Ruzenweiler – Roswitha Geyer-Fäßler ist glücklich, trotz des Ärgers, den sie hat. „Es ist trotzdem der schönste Beruf der Welt“, schwärmt die Bäuerin und lacht. Der Ärger kam frei Haus. Die 46-Jährige weiß das genaue Datum, es war der 14. Dezember. Es war der Tag, als „die Ampel“ den Bauern Privilegien strich. Es folgte ein Sturm der Entrüstung, denn die Bauern sehen es als dreisten Griff in ihre Taschen und stellten sich im ganzen Land mit ihren Traktoren quer. Und Rosi, so ihr Rufname, Geyer-Fäßler mischt als Vize-Präsidentin des Landesbauernverbands kräftig mit. Besuch bei einer Powerfrau.

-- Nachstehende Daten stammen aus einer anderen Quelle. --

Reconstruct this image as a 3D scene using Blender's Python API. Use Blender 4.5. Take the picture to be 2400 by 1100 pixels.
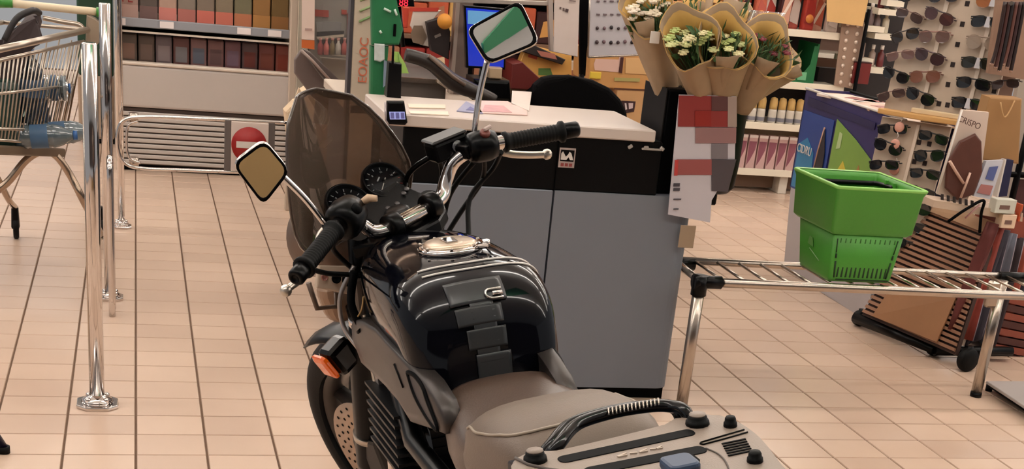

Wo ist Ruzenweiler? Bei Karsee in der Nähe von Wangen, dort, wo Oberschwaben das Allgäu küsst, am südöstlichen Rand des Kreises Ravensburg. Die Fahrt dorthin lässt einen träumen, aber Obacht, die kurvigen Sträßlein durch hügelige Wiesen verlangen Obacht. Die Bäuerin empfängt den Besuch auf dem Hof, den sie mit Ihrem Mann als Biobetrieb umtreibt. Rund 40 Hektar Grünland, wovon 60 Milchkühe und 50 Rinder satt werden. Ein Milchviehbetrieb, den das Ehepaar vor zehn Jahren auf Bio umgestellt hat. Einen Entschluss, den es nicht bereut.

ANZEIGE

Die Arbeitsteilung ist geregelt. Der Hof und die drei heranwachsenden Kinder sind Teamarbeit, dazu kommen en masse Ehrenämter, die die Frau mit Begeisterung umtreibt. Ihr Mann habe gewusst, worauf er sich einlässt, erzählt die Bankkauffrau und  gelernte Hauswirtschafterin, denn sie haben sich bei der Landjugend kennen gelernt und schon damals war sie nicht nur Mitläuferin, sondern Vorsitzende, wohl gemerkt Bundesvorsitzende von 2004 bis 2007. Heute sitzt sie im Ortschafts- und Gemeinderat, ist schon seit sechs Jahren stellvertretende Vorsitzende des Bauernverbandes Allgäu-Oberschwaben und seit 2022 auch Vize auf Landesebene. Sie ist CDU-Mitglied und Beisitzerin im Kreisvorstand. Eine Menge Ehrenamt!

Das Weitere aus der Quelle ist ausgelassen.